■ **Objective**
Copy the lines below as they are; omit the images they contain.

■ **Given material**
==================================================

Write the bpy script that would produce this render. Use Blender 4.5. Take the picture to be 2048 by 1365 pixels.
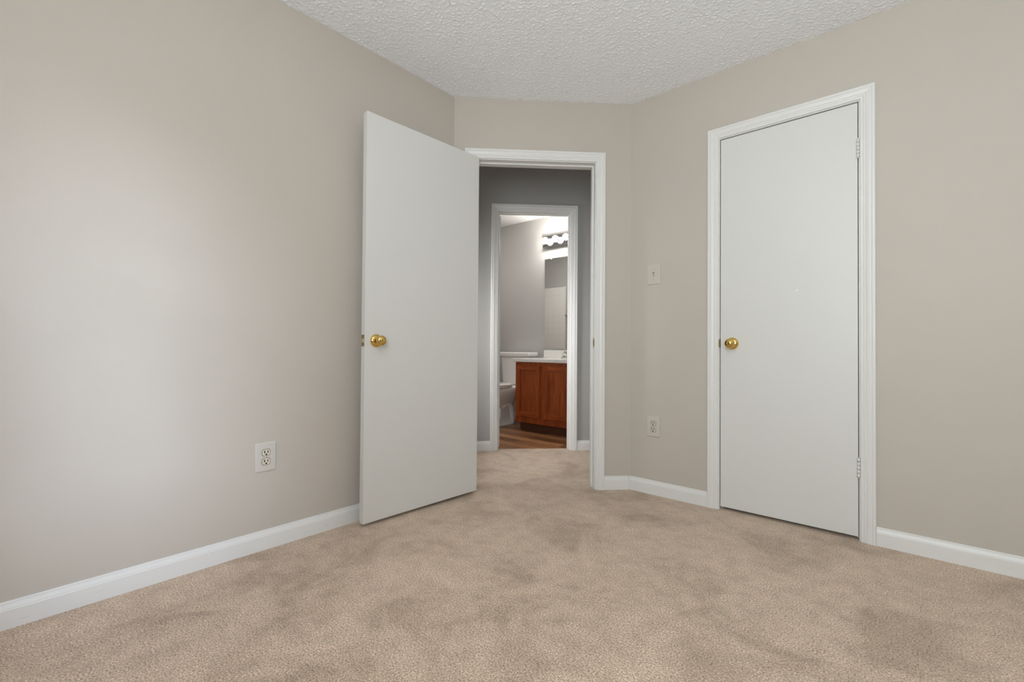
import bpy, bmesh, math
from mathutils import Vector, Matrix
from mathutils.noise import noise as pnoise

# ------------------------------------------------------------------ scene
for o in list(bpy.data.objects):
    bpy.data.objects.remove(o)
S = bpy.context.scene
COL = S.collection

# ------------------------------------------------------------------ camera
CAM_Z = 0.891
def look(yaw, pitch, roll):
    F = Vector((-math.sin(yaw)*math.cos(pitch), math.cos(yaw)*math.cos(pitch), math.sin(pitch)))
    R = F.cross(Vector((0, 0, 1))).normalized()
    U = R.cross(F)
    R2 = math.cos(roll)*R + math.sin(roll)*U
    U2 = -math.sin(roll)*R + math.cos(roll)*U
    m = Matrix((R2, U2, -F)).transposed().to_4x4()
    return m
cam_d = bpy.data.cameras.new('camera')
cam_d.sensor_fit = 'HORIZONTAL'
cam_d.sensor_width = 36.0
cam_d.lens = 16.105
cam_d.clip_start = 0.02
cam = bpy.data.objects.new('camera', cam_d)
COL.objects.link(cam)
cam.matrix_world = Matrix.Translation((0, 0, CAM_Z)) @ look(0.71874, 0.012425, 0.007098)
S.camera = cam

# ------------------------------------------------------------------ light
S.view_settings.view_transform = 'Standard'
S.view_settings.look = 'None'
S.view_settings.gamma = 1.0
S.view_settings.use_curve_mapping = False
S.view_settings.exposure = 0.0
S.cycles.max_bounces = 16
S.cycles.diffuse_bounces = 10
S.cycles.sample_clamp_indirect = 8.0
S.cycles.use_denoising = True

wd = bpy.data.worlds.new('daylight'); S.world = wd; wd.use_nodes = True
wd.node_tree.nodes['Background'].inputs[0].default_value = (0.80, 0.90, 1.0, 1)
wd.node_tree.nodes['Background'].inputs[1].default_value = 1.0

def area(name, loc, direction, sx, sy, power, col=(1, 1, 1), spread=180):
    l = bpy.data.lights.new(name, 'AREA'); l.shape = 'RECTANGLE'
    l.size = sx; l.size_y = sy; l.energy = power; l.color = col; l.spread = math.radians(spread)
    o = bpy.data.objects.new(name, l); COL.objects.link(o)
    o.location = loc
    o.rotation_euler = Vector(direction).to_track_quat('-Z', 'Z').to_euler()
    return o
# daylight through the bedroom window behind the camera
area('daylight_back_window', (0.32, -0.94, 1.48), (-0.08, 1, 0.62), 1.30, 1.40, 74, (0.92, 1.0, 1.0))
sun = bpy.data.lights.new('hazy_sun', 'SUN'); sun.energy = 3.4; sun.angle = math.radians(17); sun.color = (0.86, 0.99, 1.18)
so = bpy.data.objects.new('hazy_sun', sun); COL.objects.link(so)
so.rotation_euler = Vector((-1, 0.463, -0.32)).to_track_quat('-Z', 'Z').to_euler()
so.location = (5, -4, 4)

# ------------------------------------------------------------------ dimensions
AX = -2.1344          # bedroom left wall plane x
CY = 2.6748           # bedroom right (closet) wall plane y
BY = -0.75            # back wall
RX = 1.90             # side wall
H = 2.44
HB = 2.425            # bathroom ceiling
R2 = math.sqrt(0.5)
T45 = Vector((R2, R2, 0)); N45 = Vector((-R2, R2, 0)); DB = 2.84076
WT = 0.115            # wall thickness
ND = 1.09             # hall wall, measured from the diagonal wall's bedroom face
NDB = ND + 0.11
WY = 4.31             # bathroom mirror wall

class Fr:
    """wall frame: u along the wall, v out of the wall into the room, z up"""
    def __init__(s, o, a, n): s.o, s.a, s.n = Vector(o), Vector(a), Vector(n)
    def __call__(s, u, v, z): return s.o + s.a*u + s.n*v + Vector((0, 0, z))
FA = Fr((AX, 0, 0), (0, 1, 0), (1, 0, 0))
FC = Fr((0, CY, 0), (1, 0, 0), (0, -1, 0))
FB = Fr(N45*DB, T45, -N45)
FBH = Fr(N45*(DB+WT), T45, N45)         # hall side of the diagonal wall
FD = Fr(N45*(DB+ND), T45, -N45)
FW = Fr((0, WY, 0), (1, 0, 0), (0, -1, 0))
FR = Fr((RX, 0, 0), (0, 1, 0), (-1, 0, 0))
FK = Fr((0, BY, 0), (1, 0, 0), (0, 1, 0))
ID = Fr((0, 0, 0), (1, 0, 0), (0, 1, 0))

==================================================

■ **Response for this exercise**
Write the bpy script that would produce this render. Use Blender 4.5. Take the picture to be 2048 by 1365 pixels.
import bpy, bmesh, math
from mathutils import Vector, Matrix
from mathutils.noise import noise as pnoise

# ------------------------------------------------------------------ scene
for o in list(bpy.data.objects):
    bpy.data.objects.remove(o)
S = bpy.context.scene
COL = S.collection

# ------------------------------------------------------------------ camera
CAM_Z = 0.891
def look(yaw, pitch, roll):
    F = Vector((-math.sin(yaw)*math.cos(pitch), math.cos(yaw)*math.cos(pitch), math.sin(pitch)))
    R = F.cross(Vector((0, 0, 1))).normalized()
    U = R.cross(F)
    R2 = math.cos(roll)*R + math.sin(roll)*U
    U2 = -math.sin(roll)*R + math.cos(roll)*U
    m = Matrix((R2, U2, -F)).transposed().to_4x4()
    return m
cam_d = bpy.data.cameras.new('camera')
cam_d.sensor_fit = 'HORIZONTAL'
cam_d.sensor_width = 36.0
cam_d.lens = 16.105
cam_d.clip_start = 0.02
cam = bpy.data.objects.new('camera', cam_d)
COL.objects.link(cam)
cam.matrix_world = Matrix.Translation((0, 0, CAM_Z)) @ look(0.71874, 0.012425, 0.007098)
S.camera = cam

# ------------------------------------------------------------------ light
S.view_settings.view_transform = 'Standard'
S.view_settings.look = 'None'
S.view_settings.gamma = 1.0
S.view_settings.use_curve_mapping = False
S.view_settings.exposure = 0.0
S.cycles.max_bounces = 16
S.cycles.diffuse_bounces = 10
S.cycles.sample_clamp_indirect = 8.0
S.cycles.use_denoising = True

wd = bpy.data.worlds.new('daylight'); S.world = wd; wd.use_nodes = True
wd.node_tree.nodes['Background'].inputs[0].default_value = (0.80, 0.90, 1.0, 1)
wd.node_tree.nodes['Background'].inputs[1].default_value = 1.0

def area(name, loc, direction, sx, sy, power, col=(1, 1, 1), spread=180):
    l = bpy.data.lights.new(name, 'AREA'); l.shape = 'RECTANGLE'
    l.size = sx; l.size_y = sy; l.energy = power; l.color = col; l.spread = math.radians(spread)
    o = bpy.data.objects.new(name, l); COL.objects.link(o)
    o.location = loc
    o.rotation_euler = Vector(direction).to_track_quat('-Z', 'Z').to_euler()
    return o
# daylight through the bedroom window behind the camera
area('daylight_back_window', (0.32, -0.94, 1.48), (-0.08, 1, 0.62), 1.30, 1.40, 74, (0.92, 1.0, 1.0))
sun = bpy.data.lights.new('hazy_sun', 'SUN'); sun.energy = 3.4; sun.angle = math.radians(17); sun.color = (0.86, 0.99, 1.18)
so = bpy.data.objects.new('hazy_sun', sun); COL.objects.link(so)
so.rotation_euler = Vector((-1, 0.463, -0.32)).to_track_quat('-Z', 'Z').to_euler()
so.location = (5, -4, 4)

# ------------------------------------------------------------------ dimensions
AX = -2.1344          # bedroom left wall plane x
CY = 2.6748           # bedroom right (closet) wall plane y
BY = -0.75            # back wall
RX = 1.90             # side wall
H = 2.44
HB = 2.425            # bathroom ceiling
R2 = math.sqrt(0.5)
T45 = Vector((R2, R2, 0)); N45 = Vector((-R2, R2, 0)); DB = 2.84076
WT = 0.115            # wall thickness
ND = 1.09             # hall wall, measured from the diagonal wall's bedroom face
NDB = ND + 0.11
WY = 4.31             # bathroom mirror wall

class Fr:
    """wall frame: u along the wall, v out of the wall into the room, z up"""
    def __init__(s, o, a, n): s.o, s.a, s.n = Vector(o), Vector(a), Vector(n)
    def __call__(s, u, v, z): return s.o + s.a*u + s.n*v + Vector((0, 0, z))
FA = Fr((AX, 0, 0), (0, 1, 0), (1, 0, 0))
FC = Fr((0, CY, 0), (1, 0, 0), (0, -1, 0))
FB = Fr(N45*DB, T45, -N45)
FBH = Fr(N45*(DB+WT), T45, N45)         # hall side of the diagonal wall
FD = Fr(N45*(DB+ND), T45, -N45)
FW = Fr((0, WY, 0), (1, 0, 0), (0, -1, 0))
FR = Fr((RX, 0, 0), (0, 1, 0), (-1, 0, 0))
FK = Fr((0, BY, 0), (1, 0, 0), (0, 1, 0))
ID = Fr((0, 0, 0), (1, 0, 0), (0, 1, 0))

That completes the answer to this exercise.